>> Start

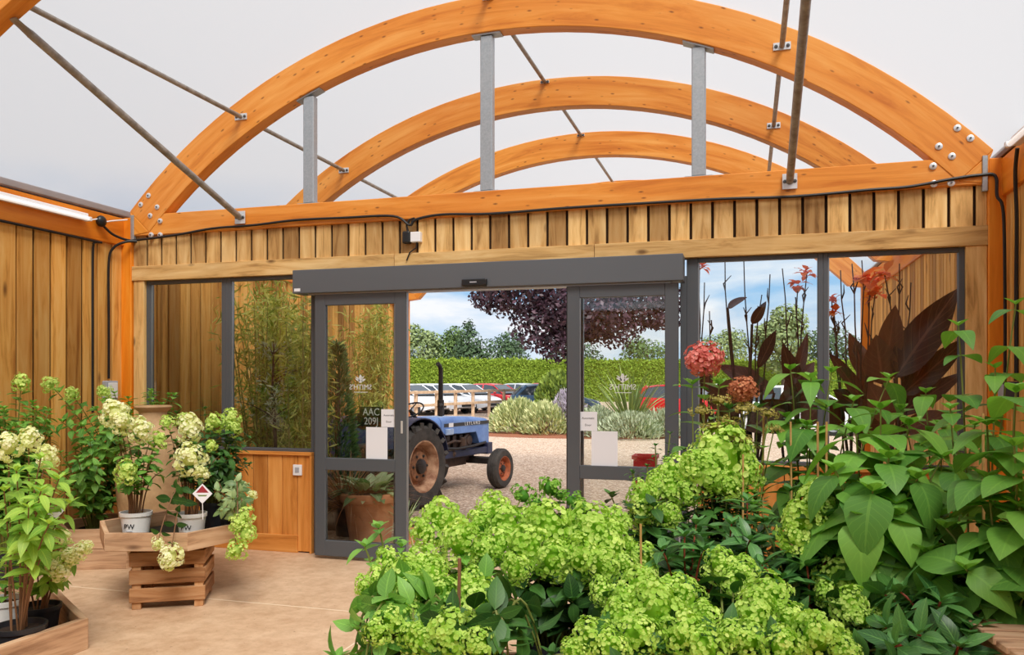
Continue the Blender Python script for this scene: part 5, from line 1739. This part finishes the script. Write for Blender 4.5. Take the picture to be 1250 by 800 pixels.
# ---------------------------------------------------------------- whorled, red stemmed plants
GW = 'red stemmed whorled plants'
wl = [('red stemmed plant with whorled leaves between the lime heads and the pink mophead plant', (.90, 3.30), [T(912, 612, 3.3, 0, None), T(893, 640, 3.2, 0, None), T(935, 640, 3.25, 0, None), T(915, 660, 3.1, 0, None)]),
      ('red stemmed plant with whorled leaves in the middle of the lime bed', (.66, 3.10), [T(836, 655, 3.1, 0, None), T(808, 672, 3.05, 0, None), T(860, 672, 3.05, 0, None), T(850, 640, 3.2, 0, None)]),
      ('red stemmed whorled plant below the drooping lime panicle', (1.05, 2.92), [T(956, 706, 2.9, 0, None), T(1018, 672, 2.95, 0, None), T(985, 690, 2.9, 0, None), T(1036, 690, 2.9, 0, None), T(930, 690, 2.95, 0, None)]),
      ('red stemmed whorled plant under the broad hanging leaves', (1.40, 2.90), [T(1092, 672, 2.9, 0, None), T(1130, 655, 2.95, 0, None), T(1060, 692, 2.85, 0, None), T(1110, 690, 2.8, 0, None)]),
      ('biggest whorled plant with red stems at the bottom right', (1.36, 2.50), [T(1148, 735, 2.5, 0, None), T(1098, 722, 2.6, 0, None), T(1185, 768, 2.45, 0, None), T(1120, 775, 2.4, 0, None), T(1170, 790, 2.35, 0, None), T(1090, 790, 2.4, 0, None), T(1200, 735, 2.55, 0, None)])]
for lab, (r_, d_), tips in wl:
    sd += 1
    hyd('whorled_plant', lab, 'plant', cw(r_, d_, PZ), tips, 'leaf_gloss', .125, .05, 6, sm='stem_red', seed=sd, fill=6, fillh=(.1, .35), fillr=.22, whorl=True, droop=.28, el=.35, tmin=.4, potr=.12, group=GW, fold=.22)

# ---------------------------------------------------------------- broad leaved hydrangeas on the right
GB = 'broad leaved hydrangeas on the right'
bl_ = [('broad leaved hydrangea with big hanging leaves on the right', (1.36, 3.0, .40), [T(1075, 500, 3.05, 0, None), T(1045, 530, 3.0, 0, None), T(1020, 575, 2.9, 0, None), T(1110, 520, 3.1, 0, None), T(1065, 600, 2.75, 0, None), T(1120, 585, 2.8, 0, None), T(1150, 560, 2.95, 0, None), T(1085, 560, 2.85, 0, None), T(1095, 630, 2.75, 0, None), T(1150, 630, 2.8, 0, None)], .23, .175, 16, .50),
       ('broad leaved hydrangea cut off by the right edge of the picture', (1.62, 2.62, .40), [T(1205, 520, 2.7, 0, None), T(1240, 480, 2.6, 0, None), T(1238, 545, 2.5, 0, None), T(1205, 585, 2.6, 0, None), T(1245, 620, 2.5, 0, None), T(1215, 650, 2.6, 0, None)], .21, .16, 10, .48),
       ('tall broad leaved hydrangea climbing past the right column', (2.00, 3.45, .0), [T(1170, 398, 3.4, 0, None), T(1240, 372, 3.3, 0, None), T(1215, 450, 3.3, 0, None), T(1160, 500, 3.3, 0, None)], .17, .115, 5, .85),
       ('broad leaved hydrangea in front of the window mullion', (1.52, 4.15, .0), [T(965, 452, 4.1, 0, None), T(990, 462, 4.0, 0, None), T(1015, 455, 4.1, 0, None), T(1042, 490, 3.9, 0, None), T(985, 520, 3.9, 0, None), T(1085, 462, 4.2, 0, None), T(960, 510, 4.1, 0, None)], .20, .145, 8, .95),
       ('broad leaved hydrangea filling the gap before the right low panel', (2.25, 4.25, .0), [T(1130, 480, 4.1, 0, None), T(1100, 500, 4.2, 0, None), T(1150, 520, 4.0, 0, None), T(1190, 520, 3.9, 0, None)], .19, .135, 8, .85)]
for lab, (r_, d_, z_), tips, Ll, Lw, fl, fh in bl_:
    sd += 1
    hyd('broad_hydrangea', lab, 'hydrangea', cw(r_, d_, z_), tips, 'leaf_big', Ll, Lw, 4, sm='stem_green', seed=sd, fill=fl, fillh=(.15, fh), fillr=.30, droop=.6, el=.05, tmin=.45, potr=.15, poth=.27, group=GB, fold=.08, leafn=7, tipk=.32, lshape=.66)

# ---------------------------------------------------------------- pink, rust and flat headed plants by the right window
hyd('mophead_hydrangea', 'hydrangea with one coral pink mophead against the right window', 'hydrangea', cw(1.00, 4.25, .0), [T(860, 439, 4.25, 22, 'pink'), T(845, 470, 4.2, 0, None), T(878, 470, 4.2, 0, None)], 'leaf_mid', .14, .09, 4, seed=61, fill=6, fillh=(.4, 1.0), fillr=.2)
hyd('mophead_hydrangea', 'hydrangea with one rusty orange mophead beside the coral pink one', 'hydrangea', cw(1.20, 4.05, .0), [T(907, 476, 4.05, 18, 'rust'), T(925, 500, 4.0, 0, None), T(890, 500, 4.0, 0, None)], 'leaf_dark', .14, .09, 4, seed=62, fill=6, fillh=(.4, .95), fillr=.2)
hyd('flat_headed_plant', 'plant with flat olive brown bud heads below the mopheads', 'plant', cw(1.06, 3.85, .0), [T(877, 490, 3.9, 17, 'sedum'), T(910, 499, 3.85, 17, 'sedum'), T(856, 502, 3.85, 16, 'sedum'), T(890, 516, 3.8, 17, 'sedum'), T(938, 506, 3.85, 15, 'sedum'), T(905, 538, 3.75, 15, 'sedum'), T(868, 522, 3.8, 14, 'sedum'), T(945, 524, 3.85, 12, 'sedum')], 'leaf_mid', .12, .07, 5, seed=63, fill=8, fillh=(.3, .9), fillr=.22, headlean=(0, -.1, 1))
hyd('small_leaf_shrub', 'small leaved dark shrub at the foot of the right door leaf', 'shrub', cw(.74, 4.05, .0), [T(800, 545, 4.05, 0, None), T(818, 530, 4.1, 0, None), T(790, 570, 4.0, 0, None), T(835, 550, 4.0, 0, None), T(812, 560, 3.95, 0, None)], 'leaf_dark', .06, .03, 14, seed=64, fill=14, fillh=(.4, .95), fillr=.2, potr=.13)

# canes
CN = [(561, 682, 752, 2.62, .0062, 'thick brown cane standing in the front of the lime bed'), (782, 640, 706, 3.0, .0045, 'thin leaning cane beside the small lime heads'), (998, 515, 610, 3.55, .005, 'pale cane left of the pair before the broad leaves'), (1009, 515, 585, 3.5, .005, 'pale cane right of the pair before the broad leaves'),
      (965, 515, 600, 3.85, .005, 'pale cane before the window beside the flat heads'), (1200, 505, 600, 3.0, .005, 'leaning cane among the leaves by the right column'), (907, 555, 606, 3.6, .0045, 'thin cane behind the lime dome heads'), (932, 505, 560, 3.9, .005, 'cane among the flat bud heads')]
for (px, y0_, y1_, d, r, lab) in CN:
    p1 = at(px, y0_, d); p0 = at(px + rg.uniform(-4, 4), y1_ + 60, d); p0.z = .347 if any((cw(q[0], q[1]) - Vector((p0.x, p0.y, 0))).length < .5 for q in beds) else .002
    t = MB(); t.tube([(0, 0, 0), (p1.x - p0.x) and (p1 - p0) * .5, p1 - p0], r, 8)
    for q in (.3, .6): t.lathe([(r * 1.0, -.004), (r * 1.25, 0), (r * 1.0, .004)], 8, (p1 - p0) * q)
    tag(t.build('garden_cane', MT['stake'] if r < .006 else MT['stem_brown'], loc=p0), lab, 'cane', 'canes among the plants')

# slatted bench bottom right
bc = at(1245, 775, 2.35)
t = thing('slatted_bench', 'corner of a low slatted wooden bench at the bottom right', 'bench', (bc.x + .28, bc.y - .05, 0), .15)
zt = bc.z
for k in range(9):
    b = MB(); b.box((-.36, -.36 + k * .082, zt - .022), (.36, -.36 + k * .082 + .066, zt)); b.build('slat', MT['tray'], t, bevel=.003)
for sx in (-1, 1):
    b = MB(); b.box((sx * .30 - .02, -.36, zt - .075), (sx * .30 + .02, .38, zt - .023)); b.build('rail', MT['tray'], t)
    for sy in (-1, 1):
        b = MB(); b.box((sx * .30 - .025, sy * .32 - .025, 0), (sx * .30 + .025, sy * .32 + .025, zt - .075)); b.build('leg', MT['tray'], t, bevel=.003)


# ---------------------------------------------------------------- left group
def pot_print(po, r, h, txt, sz, ang):
    """printed mark on the curved pot wall: black letters on the side that faces the walkway"""
    rad = r * .90
    M4 = Matrix.Rotation(ang, 4, 'Z') @ Matrix(((1, 0, 0, 0), (0, 0, -1, -rad), (0, 1, 0, h * .52), (0, 0, 0, 1)))
    o = text_mesh('pot_lettering', txt, sz, MT['ink'], po, M4, .0012)
    b = MB()
    for k in range(3):
        z = h * (.34 - .07 * k)
        b.box((-.024 + .004 * k, -rad * (.965 - .01 * k) - .002, z), (.024 - .006 * k, -rad * .955, z + .004), M=Matrix.Rotation(ang, 4, 'Z'))
    b.build('print_lines', MT['grey'], po)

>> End

-- Given exercise --
Leave out any pictures, please, and quote only the lines from the top of the data through the line that contains "potr=.12, group=GW, fold=.22)".

-- Solution for this task --
Continue the Blender Python script for this scene: part 5, from line 1739. This part finishes the script. Write for Blender 4.5. Take the picture to be 1250 by 800 pixels.
# ---------------------------------------------------------------- whorled, red stemmed plants
GW = 'red stemmed whorled plants'
wl = [('red stemmed plant with whorled leaves between the lime heads and the pink mophead plant', (.90, 3.30), [T(912, 612, 3.3, 0, None), T(893, 640, 3.2, 0, None), T(935, 640, 3.25, 0, None), T(915, 660, 3.1, 0, None)]),
      ('red stemmed plant with whorled leaves in the middle of the lime bed', (.66, 3.10), [T(836, 655, 3.1, 0, None), T(808, 672, 3.05, 0, None), T(860, 672, 3.05, 0, None), T(850, 640, 3.2, 0, None)]),
      ('red stemmed whorled plant below the drooping lime panicle', (1.05, 2.92), [T(956, 706, 2.9, 0, None), T(1018, 672, 2.95, 0, None), T(985, 690, 2.9, 0, None), T(1036, 690, 2.9, 0, None), T(930, 690, 2.95, 0, None)]),
      ('red stemmed whorled plant under the broad hanging leaves', (1.40, 2.90), [T(1092, 672, 2.9, 0, None), T(1130, 655, 2.95, 0, None), T(1060, 692, 2.85, 0, None), T(1110, 690, 2.8, 0, None)]),
      ('biggest whorled plant with red stems at the bottom right', (1.36, 2.50), [T(1148, 735, 2.5, 0, None), T(1098, 722, 2.6, 0, None), T(1185, 768, 2.45, 0, None), T(1120, 775, 2.4, 0, None), T(1170, 790, 2.35, 0, None), T(1090, 790, 2.4, 0, None), T(1200, 735, 2.55, 0, None)])]
for lab, (r_, d_), tips in wl:
    sd += 1
    hyd('whorled_plant', lab, 'plant', cw(r_, d_, PZ), tips, 'leaf_gloss', .125, .05, 6, sm='stem_red', seed=sd, fill=6, fillh=(.1, .35), fillr=.22, whorl=True, droop=.28, el=.35, tmin=.4, potr=.12, group=GW, fold=.22)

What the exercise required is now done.